You'd be surprised. Most of what we know about Alexander comes from flattering poets or from historians a few centuries later. We know a lot about the myth of Alexander.
Ahem. Did my Thesis on unravelling the sources on Alexander - at least on the accounts of his climactic battle with the Persians at Gaugamela. This is one of the few battles in all history before the modern literate era for which we have more than one eye-witness, even though the eye-witness accounts are filtered through several literary accounts from 2 - 3 centuries later.
First, Arrian says he used Ptolemy Soter's memoirs (which, if an original copy of them ever shows up in some pile of papyrus, will cause massive heart failures among ancient historians everywhere - it would be the greatest Classical Source find since the Dead Sea Scrolls: a personal memoir from one of Alexander's contemporaries who was also a genuine King/Pharaoh of Egypt)).
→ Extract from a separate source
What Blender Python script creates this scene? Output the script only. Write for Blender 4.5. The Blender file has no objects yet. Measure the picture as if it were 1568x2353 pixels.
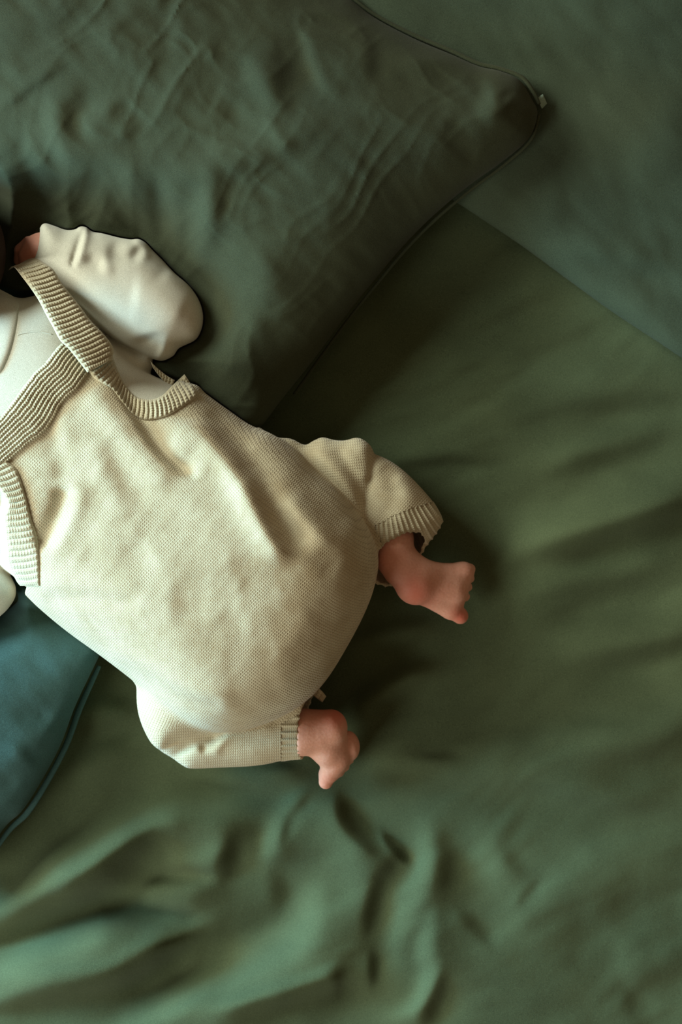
import bpy, math
import numpy as np
import openvdb

# ------------------------------------------------------------------ camera, light, exposure
S = 0.00036            # metres per photo pixel on the bed surface
HC = 2900.0            # camera height above the bed, in the same units
sc = bpy.context.scene
cam_d = bpy.data.cameras.new('camera'); cam = bpy.data.objects.new('camera', cam_d)
sc.collection.objects.link(cam); sc.camera = cam
cam.location = (0, 0, HC * S)
cam_d.sensor_fit = 'VERTICAL'; cam_d.sensor_height = 36.0
cam_d.lens = 36.0 * HC / 2353.0
cam_d.dof.use_dof = True; cam_d.dof.focus_distance = (HC - 270) * S
cam_d.dof.aperture_fstop = 5.0
cam_d.clip_start = 0.01

w = bpy.data.worlds.new('world'); sc.world = w; w.use_nodes = True
bg = w.node_tree.nodes['Background']
bg.inputs[0].default_value = (1.0, 0.70, 0.42, 1); bg.inputs[1].default_value = 0.18

def area_light(name, loc, target, sx, sy, power, col):
    d = bpy.data.lights.new(name, 'AREA'); d.shape = 'RECTANGLE'; d.size = sx; d.size_y = sy
    d.energy = power; d.color = col
    o = bpy.data.objects.new(name, d); sc.collection.objects.link(o); o.location = loc
    v = np.array(target) - np.array(loc)
    from mathutils import Vector
    o.rotation_euler = Vector(v).to_track_quat('-Z', 'Y').to_euler()
    return o
# tall window beyond the upper left of the bed, its daylight raking across the cloth
area_light('window_light', (-2.0, 1.10, 1.18), (0.0, 0.0, 0.0), 1.1, 1.0, 84, (0.95, 1.0, 0.86))
# added low blue lamp at the left, tints the facing folds teal
area_light('low_blue_fill_light', (-1.40, 0.02, 0.36), (-0.1, -0.4, 0.0), 0.6, 0.3, 38, (0.22, 0.70, 1.0))
# added soft fill from the lower left, brightens the seat and feet
area_light('lower_left_fill_light', (-1.5, -1.25, 0.95), (-0.1, -0.1, 0.0), 0.9, 0.7, 29, (1.0, 1.0, 0.86))

sc.view_settings.view_transform = 'Standard'; sc.view_settings.look = 'None'
sc.view_settings.exposure = 0.0; sc.view_settings.gamma = 1.0
sc.view_settings.use_curve_mapping = False

# ------------------------------------------------------------------ helpers
rng = np.random.default_rng(7)
A = lambda p: np.array(p, dtype=np.float64)

def to_world(P):
    """(photo px, photo py, height) -> metres; heights in the same unit as px."""
    k = (HC - P[:, 2]) / HC
    return np.stack([(P[:, 0] - 784.0) * S * k, -(P[:, 1] - 1176.5) * S * k, P[:, 2] * S], 1)

def smooth(pts, closed=False, n=8):
    """Catmull-Rom through points of any dimension."""
    p = A(pts)
    if closed: q = np.vstack([p[-1:], p, p[:2]])
    else: q = np.vstack([2 * p[:1] - p[1:2], p, 2 * p[-1:] - p[-2:-1]])
    out = []
    for i in range(1, len(q) - 2):
        t = np.linspace(0, 1, n, endpoint=False)[:, None]
        p0, p1, p2, p3 = q[i - 1], q[i], q[i + 1], q[i + 2]
        out.append(0.5 * ((2 * p1) + (-p0 + p2) * t + (2 * p0 - 5 * p1 + 4 * p2 - p3) * t * t + (-p0 + 3 * p1 - 3 * p2 + p3) * t ** 3))
    if not closed: out.append(p[-1:])
    return np.vstack(out)

def resample(p, n):
    d = np.r_[0, np.cumsum(np.linalg.norm(np.diff(p, axis=0), axis=1))]
    s = np.linspace(0, d[-1], n)
    return np.stack([np.interp(s, d, p[:, k]) for k in range(p.shape[1])], 1)

def inside(poly, X, Y):
    r = np.zeros(X.shape, bool)
    n = len(poly)
    for i in range(n):
        x1, y1 = poly[i]; x2, y2 = poly[(i + 1) % n]
        if y1 == y2: continue
        c = ((y1 > Y) != (y2 > Y)) & (X < (x2 - x1) * (Y - y1) / (y2 - y1) + x1)
        r ^= c
    return r

def pdist(poly, X, Y, closed=True):
    d = np.full(X.shape, 1e9); n = len(poly)
    for i in range(n if closed else n - 1):
        a = poly[i]; b = poly[(i + 1) % n] - a
        L = max(b @ b, 1e-9)
        px = X - a[0]; py = Y - a[1]
        t = np.clip((px * b[0] + py * b[1]) / L, 0, 1)
        d = np.minimum(d, (px - t * b[0]) ** 2 + (py - t * b[1]) ** 2)
    return np.sqrt(d)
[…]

Then, both Curtius and Diodorus Sicilus give an entirely different account of the battle. BUT if you carefully analyze their accounts, and make allowances for the fact that one is writing in Greek and the other in Latin, there are over 40 instances in which their accounts are virtually identical. Furthermore, if you take all the information in those fragments (which vary from a phrase to a paragraph in length), which include a great deal of detail on the commanders and units on both wings of the Persian host, the equipping of the contingents from all over the empire, and the actions of the preliminary force sent 'up country' to try to scorch the earth in front of Alexander's advance, you will also discover that every bit is consistent with a single source who was also present at the battle: Mazayvashta, or Mazaeus, the Satrap of Babylon and commander of the Persian right wing at Gaugamela, who was also in charge of the force sent off in front of Alexander and as Satrap the man in charge of the equipping and provisioning of the entire force. He also formally surrendered Babylon to Alexander right after the battle and was promptly re-instated as Governor of Babylon under Alexander. Can you spell Political Deal in Classical Persian?
The only other things we know about Mazaeus are that he was married to a Babylonian wife and had been Satrap of the richest province of the Empire for almost 20 years at the time of Gaugamela, and that not only did he continue as governor of that province, but two of his sons became governors under Alexander and commanders of subunits of the Companion Cavalry, and that Mazaeus, extremely unusual for a Persian nobleman of his generation, died of old age.
My tentative conclusion is that he may be the most accomplished and flexible political operator in history that no one has ever heard of.